Bit Packing#

Bit-packing is the process of compressing data by reducing the number of bits needed to represent data values, then packing those bits serially for each datum, ignoring word boundaries. This technique is particularly effective for floating-point data, as precision in the mantissa beyond the needed resolution has high entropy and is poorly compressed by generic tools (e.g. GZip). As an example, suppose we wish to record zenith and azimuth angles of cosmic ray events from an experiment with an angular resolution of one degree. Since the resolution is one degree, the data can be stored in bins of 0.1 degrees without significant degradation. Therefore, we create 1800 bins in zenith angle, representing 0-180 degrees, and we create 3600 bins in azimuth angle, representing 0-360 degrees. We need a minimum of 11 bits to store the zenith angle (2^11 = 2048) and 12 bits to store the azimuth angle (2^12 = 4096). Successive zenith/azimuth angle pairs will be written consecutively in the file zenith1,azimuth1,zenith2,azimuth2,zenith3, etc., requiring 23 total bits for each pair. This is nearly a factor of 3 less space than needed by writing 32-bit floating-point values directly into the file, which would require 64 bits for each zenith, azimuth pair.

This scheme has two major drawbacks, however:

  • Changes to the data format require significant updates to data readers, as well as a data versioning scheme.

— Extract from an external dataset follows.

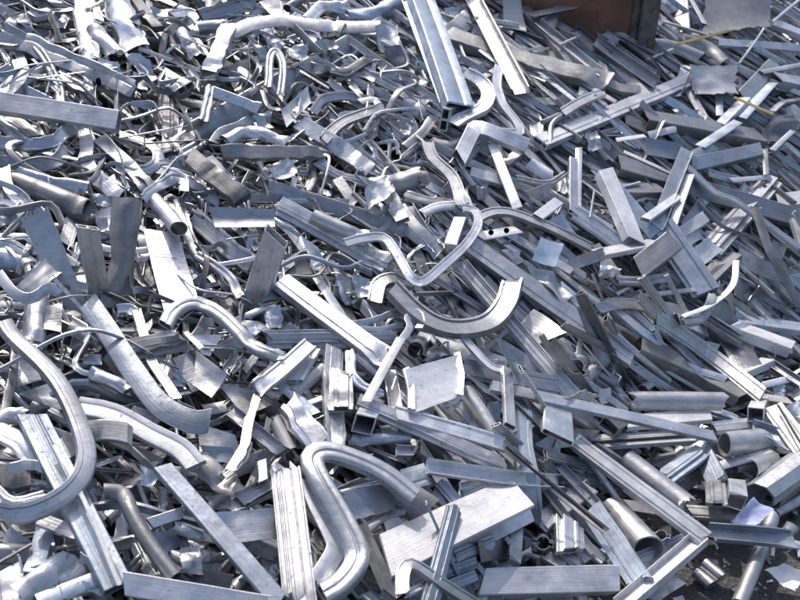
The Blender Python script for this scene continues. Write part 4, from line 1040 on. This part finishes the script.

Examples:

    • Suppose one later improves the experiment and needs to write data in 0.05 degrees bins. This requires adding one bit to both the azimuth and zenith fields.

    • Suppose a new field (e.g. energy) is added. Now three fields are written sequentially for each event (zenith, azimuth, energy).

  • The maximum and minimum values of each data field must be specified.


XCDF solves these problems by providing a layer of abstraction between the data and data readers, and by dynamically calculating maximum and minimum field values as data are written.

XCDF stores groups of fields that have a common index (nTuples). Each index is referred to as an event. Data fields are added to the file by specifying a name, resolution, and field type (unsigned/signed integer, or floating-point). Vector fields (fields with multiple entries per event) are also supported, provided that the length of the vector is the value of one of the fields present in the event. The data is written into each field, and then the event is written into the file.

The file is written as blocks of events. The field data is stored in a temporary buffer until either the set number of events in the block is reached (default: 1000 events), or the set maximum block size is reached (default: 100 MB). Once the block is filled, the minimum and maximum values of each field are calculated for the block and written to the file. For each event, each field is bit-packed using the calculated minimum and maximum field values and the specified field resolution and is then written sequentially into the file.

The above procedure is reversed when reading the file back. When a data block is read, the field minimum and maximum are recovered. The data fields are filled each time an event is read, converting the bit-packed datum into the original field value (accurate to the specified field resolution).